On se souvient que la République centrafricaine, pays qui a été meurtri par des violences de masse cyclique entraînant au passage des pertes en vies humaines et de nombreux dégâts matériels a voté la loi pour la création de la Cour pénale spéciale dans le but de renforcer son système judiciaire et mettre un terme à une longue période d’impunité dans ce pays.
L’expérience a montré que près de la moitié des pays qui sortaient d’un conflit sombraient à nouveau dans un nouveau conflit dans les cinq ans qui suivaient. Diverses raisons peuvent expliquer un tel état de fait, dont l’absence de vérité et l’impunité. Les victimes se comptent par centaines de milliers. En République centrafricaine depuis le coup d’Etat du général François Bozizé en 2003 et celui de la coalition Séléka de 2013, plusieurs crimes ont été commis et la lumière sur ces évènements n’a jamais été faite, autant que les auteurs n’ont pas été identifiés et punis. Un climat d’impunité s’est installé, conduisant à la banalisation du crime. Aujourd’hui, les victimes sont abandonnées à leur triste sort comme si le pays ne disposait pas d’un système judiciaire capable de donner satisfaction à une population victime d’une politique destructive des vies humaines.
A la lumière de ce qui précède, et au regard du contexte sociopolitique actuel, il apparaît judicieux et de toute évidence que la justice internationale ou nationale se penche le plus vite possible pour arrêter l’hémorragie humaine dans ce pays qui bat le triste record des coups d’Etat dans la sous-région. Les débuts des audiences publiques de la Cour pénale spéciale contribueront à apaiser les souffrances de la population et aider à rompre avec le cycle de la violence. C’est une obligation fondée sur le droit, la justice et à la vérité. Cette décision est l’expression de la volonté du peuple centrafricain qui veut une véritable rupture sans complaisance. On sait tous que les conclusions du Forum National de Bangui du 4 au 11 mai 2015 et le pacte républicain pour la paix, la réconciliation nationale et la reconstruction en RCA ont fortement recommandé la mise en place des mécanismes de la justice transitionnelle. C’est ainsi que la loi créant la Cour pénale spéciale a été adoptée par le Conseil National de Transition (CNT) et des efforts sont en train d’être faits également pour que les premières audiences publiques soient une réalité et apportent satisfaction aux victimes qui doivent prendre conscience que le président Touadéra est au service de son peuple et qu’il mettra tout en œuvre afin que les victimes soient rétablies dans leurs droits les plus absolus.
Pourquoi une Cour pénale spéciale en République centrafricaine ?

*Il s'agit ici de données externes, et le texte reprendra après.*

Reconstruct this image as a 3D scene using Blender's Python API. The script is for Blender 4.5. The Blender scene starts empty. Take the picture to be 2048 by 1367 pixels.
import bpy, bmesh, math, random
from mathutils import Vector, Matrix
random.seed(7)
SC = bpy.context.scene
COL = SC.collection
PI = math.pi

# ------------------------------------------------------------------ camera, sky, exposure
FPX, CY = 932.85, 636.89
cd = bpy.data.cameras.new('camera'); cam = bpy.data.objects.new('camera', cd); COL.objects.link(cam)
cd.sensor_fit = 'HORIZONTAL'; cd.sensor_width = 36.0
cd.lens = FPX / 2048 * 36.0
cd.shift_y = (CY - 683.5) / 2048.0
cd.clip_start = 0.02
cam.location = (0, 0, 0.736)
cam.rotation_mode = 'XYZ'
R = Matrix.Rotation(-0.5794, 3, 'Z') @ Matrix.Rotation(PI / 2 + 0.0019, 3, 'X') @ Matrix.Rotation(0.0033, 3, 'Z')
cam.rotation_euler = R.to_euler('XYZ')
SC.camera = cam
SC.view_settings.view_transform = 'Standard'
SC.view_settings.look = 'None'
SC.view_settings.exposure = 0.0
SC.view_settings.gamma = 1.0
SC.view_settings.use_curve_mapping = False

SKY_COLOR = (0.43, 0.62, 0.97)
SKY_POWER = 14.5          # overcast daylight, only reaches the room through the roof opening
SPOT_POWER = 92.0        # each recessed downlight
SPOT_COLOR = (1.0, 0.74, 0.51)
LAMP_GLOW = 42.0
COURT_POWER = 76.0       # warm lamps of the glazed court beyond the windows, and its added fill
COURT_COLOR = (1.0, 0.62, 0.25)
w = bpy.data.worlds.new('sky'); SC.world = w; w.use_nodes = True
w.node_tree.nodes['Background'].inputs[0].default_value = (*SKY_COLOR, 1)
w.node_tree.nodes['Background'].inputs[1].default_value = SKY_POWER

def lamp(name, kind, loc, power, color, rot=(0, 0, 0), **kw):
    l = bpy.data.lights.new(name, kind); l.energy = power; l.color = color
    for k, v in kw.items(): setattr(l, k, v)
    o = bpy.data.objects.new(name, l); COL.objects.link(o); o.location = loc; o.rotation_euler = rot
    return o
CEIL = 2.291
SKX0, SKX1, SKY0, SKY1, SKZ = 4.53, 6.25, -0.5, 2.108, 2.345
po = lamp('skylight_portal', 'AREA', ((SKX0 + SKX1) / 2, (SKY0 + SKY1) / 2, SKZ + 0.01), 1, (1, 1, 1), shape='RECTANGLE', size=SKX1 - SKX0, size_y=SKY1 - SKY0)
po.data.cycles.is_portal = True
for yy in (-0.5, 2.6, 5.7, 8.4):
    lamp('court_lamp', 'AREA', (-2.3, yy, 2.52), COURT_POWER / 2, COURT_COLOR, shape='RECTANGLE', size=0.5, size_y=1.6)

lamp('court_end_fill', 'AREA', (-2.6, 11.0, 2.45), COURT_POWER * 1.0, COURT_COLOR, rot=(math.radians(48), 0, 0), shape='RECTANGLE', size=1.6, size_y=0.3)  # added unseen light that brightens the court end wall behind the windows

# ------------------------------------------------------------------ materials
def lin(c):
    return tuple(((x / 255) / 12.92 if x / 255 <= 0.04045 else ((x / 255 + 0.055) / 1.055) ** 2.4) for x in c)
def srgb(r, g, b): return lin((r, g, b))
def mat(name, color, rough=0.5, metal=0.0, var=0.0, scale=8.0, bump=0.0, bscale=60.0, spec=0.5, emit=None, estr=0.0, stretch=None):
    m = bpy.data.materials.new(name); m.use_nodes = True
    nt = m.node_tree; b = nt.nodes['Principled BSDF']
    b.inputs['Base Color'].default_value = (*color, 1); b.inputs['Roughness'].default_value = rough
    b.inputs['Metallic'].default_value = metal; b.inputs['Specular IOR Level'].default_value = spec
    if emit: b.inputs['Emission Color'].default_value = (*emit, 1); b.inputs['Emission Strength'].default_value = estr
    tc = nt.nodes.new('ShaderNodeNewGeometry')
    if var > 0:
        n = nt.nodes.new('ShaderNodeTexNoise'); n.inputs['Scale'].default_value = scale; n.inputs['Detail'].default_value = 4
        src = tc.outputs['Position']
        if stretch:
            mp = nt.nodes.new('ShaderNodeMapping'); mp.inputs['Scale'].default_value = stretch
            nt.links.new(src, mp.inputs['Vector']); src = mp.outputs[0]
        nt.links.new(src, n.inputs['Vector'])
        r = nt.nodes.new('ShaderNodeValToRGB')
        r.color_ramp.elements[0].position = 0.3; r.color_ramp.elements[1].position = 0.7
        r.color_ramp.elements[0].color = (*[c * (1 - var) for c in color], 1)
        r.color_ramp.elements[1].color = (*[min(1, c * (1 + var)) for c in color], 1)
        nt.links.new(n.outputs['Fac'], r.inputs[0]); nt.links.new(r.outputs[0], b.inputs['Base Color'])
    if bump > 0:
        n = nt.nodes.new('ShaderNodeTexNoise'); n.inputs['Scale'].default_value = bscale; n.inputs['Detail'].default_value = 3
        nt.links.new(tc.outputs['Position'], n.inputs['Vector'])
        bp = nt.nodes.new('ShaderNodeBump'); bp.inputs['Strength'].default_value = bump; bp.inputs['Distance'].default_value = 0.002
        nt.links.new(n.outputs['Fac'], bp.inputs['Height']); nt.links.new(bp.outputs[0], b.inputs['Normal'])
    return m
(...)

En effet, face à l’écroulement du système judiciaire et de sa chaine pénale depuis la chute du président Bozizé par la coalition Séléka et la Riposte des milices Anti-Balaka, le gouvernement centrafricain et la forces de sécurité des Nations-Unies en République centrafricaine (MINUSCA), ont signé le 5 et 7 août 2014 un Accord relatif à la mise en œuvre des mesures temporaires d’urgence pour faire face à cette situation et de combattre l’impunité. Une Cour pénale a été créée par une loi adoptée par le CNT, le 22 avril 2015. Au terme de cette loi, la Cour pénale spéciale est compétente pour enquêter, instruire et juger les violations graves des droits de l’homme et du droit international humanitaire telles que définies par le code pénal centrafricain et en vertu des obligations internationales contractées par la RCA en matière de droit international, notamment le génocide, les crimes contre l’humanité et les crimes de guerre (art. 3)
Notons que les crimes relevant de la juridiction de la Cour pénale spéciale sont imprescriptibles, signifiant l’absence de tout délai pour leur poursuite. Or, en République centrafricaine ces crimes ont été commis au vu et au su de tout le monde. L’expérience a montré qu’il n’existe pas une formule unique pour gérer un passé marqué par des abus massifs et systématiques des droits de l’homme. Chaque pays doit choisir son propre model. La RCA doit s’inscrire dans la logique d’une paix qui passe par la justice.